I met Joey and Jim and Dave and so many others that I can’t remember their names but they all had one thing in common – they were kind beyond belief. This is a hard working riding club that does some major charity work in their region and it’s too bad that Mother Nature didn’t hold out for us a bit so I could really see the campground they have built here.
The club rents it out to others when they aren’t using it and it’s been the site of weddings and family reunions and crazy scooter rallies!

When the rain finally let up from its absolutely torrential downpour, we jumped on the bikes and headed for Yarmouth. We didn’t stay dry for long.

It poured and the wind howled and it was positively NASTY! There were places we were down to 30 and 40 KPH and it felt like it took forever to get to Yarmouth.
In fact it took over 5 hours to do what should have taken 2 – 2/12 hours! 

We had picked up a couple more CAV members about two hours out of Yarmouth where we had to beg at the Tim Horton’s to let our friends little dogs come inside to warm up and thaw out. The young man on duty called his manager, explained the situation and as long as the dogs we constantly being held and not making any noise and we sat in the back, by the door well away from any food we were OK – so that’s what we did.

After a bowl of soup where everyone was taking turns holding the dogs so we could all eat and warm up, we plodded back to the bikes. Riding in this stuff was no fun but we had no choice, I had to be in Yarmouth where my room was, regardless of the fact there would be no ride this night.

Just outside of Yarmouth PackRat was waiting for us at the Afghanistan Memorial at the Yarmouth School.

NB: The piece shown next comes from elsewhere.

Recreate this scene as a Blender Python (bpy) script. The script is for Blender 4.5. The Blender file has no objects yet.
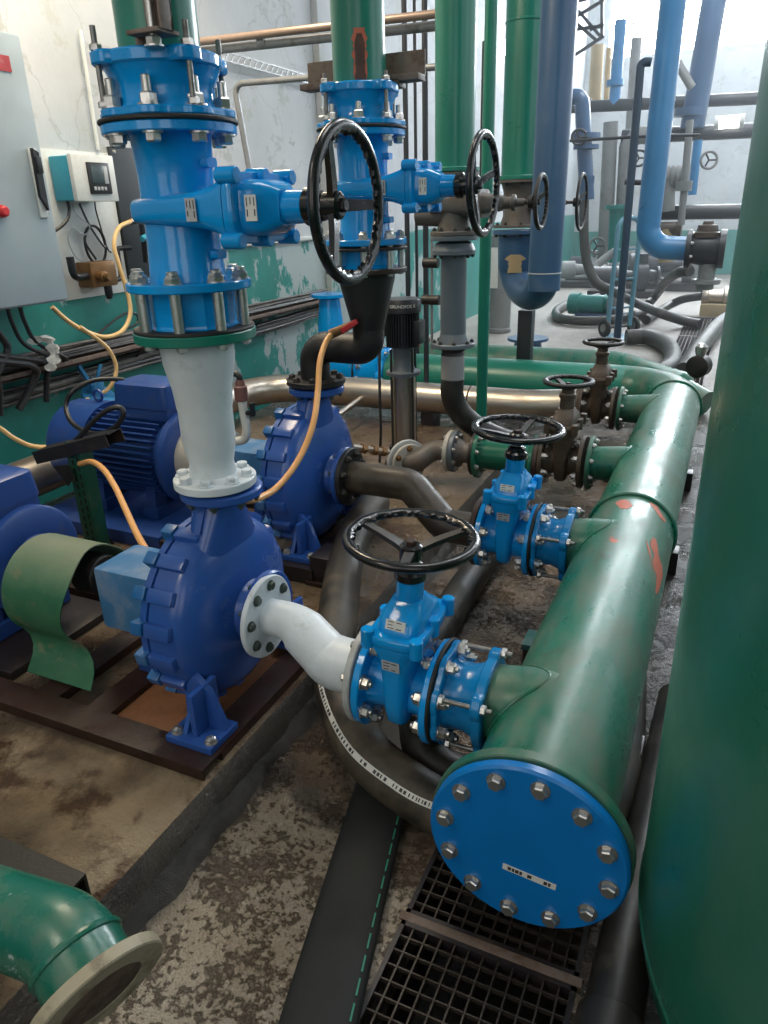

We spent some time admiring the gorgeous monument – there wasn’t any point thought in trying to dig out the camera.

We rode in to Yarmouth and got me checked in. It was decided that Darren – Willie as we call him would stay with me since I had two beds – it was simply too nasty for him to be riding back to Greenwood.

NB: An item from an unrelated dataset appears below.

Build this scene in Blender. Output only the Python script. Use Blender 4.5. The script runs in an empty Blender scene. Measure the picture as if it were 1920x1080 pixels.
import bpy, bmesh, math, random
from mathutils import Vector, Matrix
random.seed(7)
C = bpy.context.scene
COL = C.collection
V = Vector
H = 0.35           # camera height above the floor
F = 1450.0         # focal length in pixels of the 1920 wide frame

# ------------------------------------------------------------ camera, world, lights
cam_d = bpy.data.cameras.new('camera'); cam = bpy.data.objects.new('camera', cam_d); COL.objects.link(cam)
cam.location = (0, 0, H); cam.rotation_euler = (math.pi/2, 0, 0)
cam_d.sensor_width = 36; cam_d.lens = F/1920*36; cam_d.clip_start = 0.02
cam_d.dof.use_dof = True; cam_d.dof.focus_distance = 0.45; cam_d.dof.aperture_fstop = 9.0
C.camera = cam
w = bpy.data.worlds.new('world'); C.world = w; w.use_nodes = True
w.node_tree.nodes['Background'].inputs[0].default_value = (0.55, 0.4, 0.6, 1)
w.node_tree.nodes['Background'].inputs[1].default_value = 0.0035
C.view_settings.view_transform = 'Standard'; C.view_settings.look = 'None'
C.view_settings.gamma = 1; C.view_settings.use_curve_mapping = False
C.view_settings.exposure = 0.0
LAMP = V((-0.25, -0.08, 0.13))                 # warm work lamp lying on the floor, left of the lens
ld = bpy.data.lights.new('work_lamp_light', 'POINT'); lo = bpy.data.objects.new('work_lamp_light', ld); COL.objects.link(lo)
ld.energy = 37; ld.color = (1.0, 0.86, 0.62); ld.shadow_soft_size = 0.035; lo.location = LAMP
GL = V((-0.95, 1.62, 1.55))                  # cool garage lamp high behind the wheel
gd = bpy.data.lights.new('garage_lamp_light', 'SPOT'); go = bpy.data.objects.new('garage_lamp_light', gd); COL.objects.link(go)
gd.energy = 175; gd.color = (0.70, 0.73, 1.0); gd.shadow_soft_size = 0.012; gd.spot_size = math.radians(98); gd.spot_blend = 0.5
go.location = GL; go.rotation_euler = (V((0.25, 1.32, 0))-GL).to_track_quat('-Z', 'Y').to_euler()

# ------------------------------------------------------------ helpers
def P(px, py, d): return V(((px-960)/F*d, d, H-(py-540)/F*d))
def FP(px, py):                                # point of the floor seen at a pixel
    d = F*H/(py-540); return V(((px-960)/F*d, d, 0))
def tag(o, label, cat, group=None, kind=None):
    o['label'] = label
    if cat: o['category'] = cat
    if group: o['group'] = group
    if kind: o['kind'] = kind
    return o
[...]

Everyone went their separate ways but were told that Mr. B and some of his kids were going to drop by and visit us. Willie and I took turns getting disrobed from soggy wet gear and into something dry and warm.

While he had a hot shower and changed, I went to the front desk to find out about take out etc and then remembered, I have wine and cheese. With the help of the front desk gal, she and I scrounged some bagels from the breakfast room to have with the wine and cheese I had gotten the day before, she even found a corkscrew – funny how that happens huh! This was going to be our supper. I asked about laundry facilities and she said no problem, we can dry some of your gear for you.

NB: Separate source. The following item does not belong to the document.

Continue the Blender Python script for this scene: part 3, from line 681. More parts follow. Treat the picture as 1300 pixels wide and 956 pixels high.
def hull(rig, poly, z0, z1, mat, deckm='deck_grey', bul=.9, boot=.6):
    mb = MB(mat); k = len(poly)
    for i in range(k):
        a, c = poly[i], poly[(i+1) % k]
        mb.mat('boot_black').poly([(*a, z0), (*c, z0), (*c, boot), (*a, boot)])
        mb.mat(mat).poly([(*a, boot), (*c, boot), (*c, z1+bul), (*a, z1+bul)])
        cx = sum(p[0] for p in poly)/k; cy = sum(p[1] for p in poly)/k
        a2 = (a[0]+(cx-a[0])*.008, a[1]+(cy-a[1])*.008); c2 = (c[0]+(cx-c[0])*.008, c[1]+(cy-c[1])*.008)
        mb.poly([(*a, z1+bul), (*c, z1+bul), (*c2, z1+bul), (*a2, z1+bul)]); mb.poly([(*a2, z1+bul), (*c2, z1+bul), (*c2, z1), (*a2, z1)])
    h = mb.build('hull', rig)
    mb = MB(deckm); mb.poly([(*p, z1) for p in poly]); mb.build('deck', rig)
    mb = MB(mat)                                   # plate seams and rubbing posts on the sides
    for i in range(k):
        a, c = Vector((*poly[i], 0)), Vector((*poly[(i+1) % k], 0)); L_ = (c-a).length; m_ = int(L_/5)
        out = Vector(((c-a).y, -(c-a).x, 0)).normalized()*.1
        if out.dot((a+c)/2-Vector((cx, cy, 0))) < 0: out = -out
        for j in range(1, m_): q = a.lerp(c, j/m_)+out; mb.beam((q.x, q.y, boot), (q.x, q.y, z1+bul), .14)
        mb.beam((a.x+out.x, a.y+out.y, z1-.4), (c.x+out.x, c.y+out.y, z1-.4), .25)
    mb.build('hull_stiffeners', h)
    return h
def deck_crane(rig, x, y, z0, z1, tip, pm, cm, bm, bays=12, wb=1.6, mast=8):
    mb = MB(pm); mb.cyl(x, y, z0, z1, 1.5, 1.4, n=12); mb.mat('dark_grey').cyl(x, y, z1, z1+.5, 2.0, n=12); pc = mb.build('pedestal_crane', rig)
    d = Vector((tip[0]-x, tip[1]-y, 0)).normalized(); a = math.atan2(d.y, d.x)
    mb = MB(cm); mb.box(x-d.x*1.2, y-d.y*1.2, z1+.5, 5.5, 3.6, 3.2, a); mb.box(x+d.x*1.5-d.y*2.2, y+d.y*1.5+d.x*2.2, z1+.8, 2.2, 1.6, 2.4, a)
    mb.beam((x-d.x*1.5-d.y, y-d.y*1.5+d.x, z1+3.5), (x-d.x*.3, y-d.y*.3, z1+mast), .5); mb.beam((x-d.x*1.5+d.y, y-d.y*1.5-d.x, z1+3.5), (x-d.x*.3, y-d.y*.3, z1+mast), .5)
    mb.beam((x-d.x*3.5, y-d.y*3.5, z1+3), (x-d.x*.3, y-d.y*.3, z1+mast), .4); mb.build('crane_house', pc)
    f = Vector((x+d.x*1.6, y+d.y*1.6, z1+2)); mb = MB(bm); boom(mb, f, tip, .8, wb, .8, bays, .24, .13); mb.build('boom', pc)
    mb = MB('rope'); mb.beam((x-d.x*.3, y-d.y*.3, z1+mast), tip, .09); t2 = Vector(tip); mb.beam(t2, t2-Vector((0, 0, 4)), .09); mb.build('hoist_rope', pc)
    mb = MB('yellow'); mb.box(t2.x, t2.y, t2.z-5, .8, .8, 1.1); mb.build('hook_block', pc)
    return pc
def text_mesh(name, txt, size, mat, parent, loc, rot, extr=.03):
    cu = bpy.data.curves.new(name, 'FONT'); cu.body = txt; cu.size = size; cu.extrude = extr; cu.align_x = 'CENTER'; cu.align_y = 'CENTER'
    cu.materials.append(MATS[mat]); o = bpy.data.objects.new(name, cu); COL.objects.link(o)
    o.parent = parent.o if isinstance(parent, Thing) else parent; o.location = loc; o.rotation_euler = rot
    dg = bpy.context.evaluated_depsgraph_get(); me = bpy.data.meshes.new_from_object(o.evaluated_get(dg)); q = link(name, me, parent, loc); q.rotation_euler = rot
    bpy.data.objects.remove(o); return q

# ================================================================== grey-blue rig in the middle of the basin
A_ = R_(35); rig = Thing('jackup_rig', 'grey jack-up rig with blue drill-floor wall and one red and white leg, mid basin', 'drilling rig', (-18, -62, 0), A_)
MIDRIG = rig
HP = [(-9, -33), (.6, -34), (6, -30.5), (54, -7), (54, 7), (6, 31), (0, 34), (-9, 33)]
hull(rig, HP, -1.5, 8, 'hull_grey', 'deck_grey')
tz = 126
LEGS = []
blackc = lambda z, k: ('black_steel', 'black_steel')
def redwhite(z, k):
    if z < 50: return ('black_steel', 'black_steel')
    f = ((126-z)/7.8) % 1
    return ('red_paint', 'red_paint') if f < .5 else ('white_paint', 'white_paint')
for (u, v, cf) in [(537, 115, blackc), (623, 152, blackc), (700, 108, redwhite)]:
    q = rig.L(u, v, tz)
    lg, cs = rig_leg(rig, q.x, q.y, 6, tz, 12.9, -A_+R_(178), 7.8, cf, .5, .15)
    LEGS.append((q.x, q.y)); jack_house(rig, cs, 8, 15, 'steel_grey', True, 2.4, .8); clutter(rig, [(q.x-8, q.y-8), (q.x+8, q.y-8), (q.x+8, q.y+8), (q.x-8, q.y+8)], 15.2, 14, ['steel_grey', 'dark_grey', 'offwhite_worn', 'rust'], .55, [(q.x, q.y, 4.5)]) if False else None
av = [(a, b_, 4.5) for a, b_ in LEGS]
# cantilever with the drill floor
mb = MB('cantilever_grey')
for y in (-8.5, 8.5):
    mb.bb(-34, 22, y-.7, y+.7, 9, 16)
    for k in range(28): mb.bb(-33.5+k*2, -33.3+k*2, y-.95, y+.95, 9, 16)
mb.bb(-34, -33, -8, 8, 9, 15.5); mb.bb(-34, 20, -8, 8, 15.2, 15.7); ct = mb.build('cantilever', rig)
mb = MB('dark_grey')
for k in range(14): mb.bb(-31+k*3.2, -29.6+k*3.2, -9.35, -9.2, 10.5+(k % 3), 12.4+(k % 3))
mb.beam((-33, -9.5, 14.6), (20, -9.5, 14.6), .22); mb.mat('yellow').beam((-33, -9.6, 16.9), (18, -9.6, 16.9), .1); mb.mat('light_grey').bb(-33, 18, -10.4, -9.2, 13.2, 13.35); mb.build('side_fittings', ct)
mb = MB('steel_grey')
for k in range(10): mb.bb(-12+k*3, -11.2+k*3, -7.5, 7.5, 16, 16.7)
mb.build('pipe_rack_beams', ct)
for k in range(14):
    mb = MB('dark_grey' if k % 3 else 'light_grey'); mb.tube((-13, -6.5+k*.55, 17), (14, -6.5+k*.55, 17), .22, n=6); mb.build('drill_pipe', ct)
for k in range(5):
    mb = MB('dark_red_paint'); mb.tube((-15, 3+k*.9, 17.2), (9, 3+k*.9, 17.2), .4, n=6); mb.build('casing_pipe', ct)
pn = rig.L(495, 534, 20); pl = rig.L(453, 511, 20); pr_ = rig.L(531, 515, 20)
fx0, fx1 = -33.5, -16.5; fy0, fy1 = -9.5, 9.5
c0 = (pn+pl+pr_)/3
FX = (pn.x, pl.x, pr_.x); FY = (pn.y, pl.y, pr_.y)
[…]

With that I went back to the room and was assaulted by the smell of stinky wet leather. We had our boots on the heat register and it was turned up on high and the room was beginning to feel like a sauna.

I dropped off the bagels and the corkscrew and headed back to the desk with the stuff that could go in the dryer.

The wind was just howling outside. I kept going to the patio door to check on the bikes that were parked up front under the canopy. We might as well have had them in front of the room because the wind was coming from the exposed direction and they were soaked anyway!

At about 7:30 we got a call that someone was here to meet us – it was Mr. Joe Bishara and students Sam Turpin and Carly Churchill of the Maple Grove/Yarmouth Memorial Club.
In their own words, here is who the Memorial Club is and it’s history:
The Maple Grove/Yarmouth High Schools

Memorial Club began as the “Memorial Committee” in the fall of 1985. It was started by teacher Joe Bishara in response to the apathy and indifference that was being shown towards veterans, seniors and our war dead by both adults and students.

Initially the club consisted of twelve students and their interest was in erecting a monument at Maple Grove Education Centre, in Hebron, Yarmouth Co., N.S. to honour our wardead and Veterans. With the full support of the school principal, Gary Archibald, and under the guidance of Joe Bishara, enough funds were raised by the student body in only three months to erect the monument in May of 1986. The official dedication and unveiling took place in November of 1986, with a large number of veterans and members of the public attending.

The project is the first of its kind in Canada, where students raised thousands of dollars to erect a monument on school grounds to honour the sacrifices of our veterans and perpetuate the memory of our valiant war dead.

Over the years the Memorial Club has grown to average almost 150 junior and senior high school members annually. It expanded to the Yarmouth High School in 1993. The members have written their own constitution, prayer, and pledge. The success of the club stems from the initiative of its members. They decide which functions and events they will take part in. Members of the club volunteer their time by taking part in approximately fifty functions a year. Their volunteer work teaches them the true meaning of respect, sacrifice, volunteering and especially leadership. The average dedicated member amasses over three hundred hours of volunteer service each year.

The Memorial Club could not survive without the full support of the administration and staff of MGEC and a parent support group which organizes fundraising events, event details and chaperoning trips and club meetings.

As I listened to these passionate, passionate young people talk about being in service to their fellow man, the visits to the veterans, the fundraising, the sacrifices they made considering their ages, I was dumbfounded.

There needs to be this kind of initiative in every school across this country and it is my hopes to start spreading the word to schools and students far and wide by helping to build a web page that teaches people everything they need to know on how to start the same kind of program in their region. I am working with Mr. B and Sam on this project.

After the kids and Mr. B left, Willie and I spent some serious time talking about these kids and how could we help get them some recognition – they truly have no idea just how outstanding they really are and they should have all gotten Queen Elizabeth’s Diamond Jubilee Medal for what they had accomplished.

I had a rough night’s sleep listening to Willie snore in the other bed, I was beat but I just couldn’t settle down, thank goodness the next day was going to be a down/sight seeing day – off the bike for a bit I’d be able to really wind down.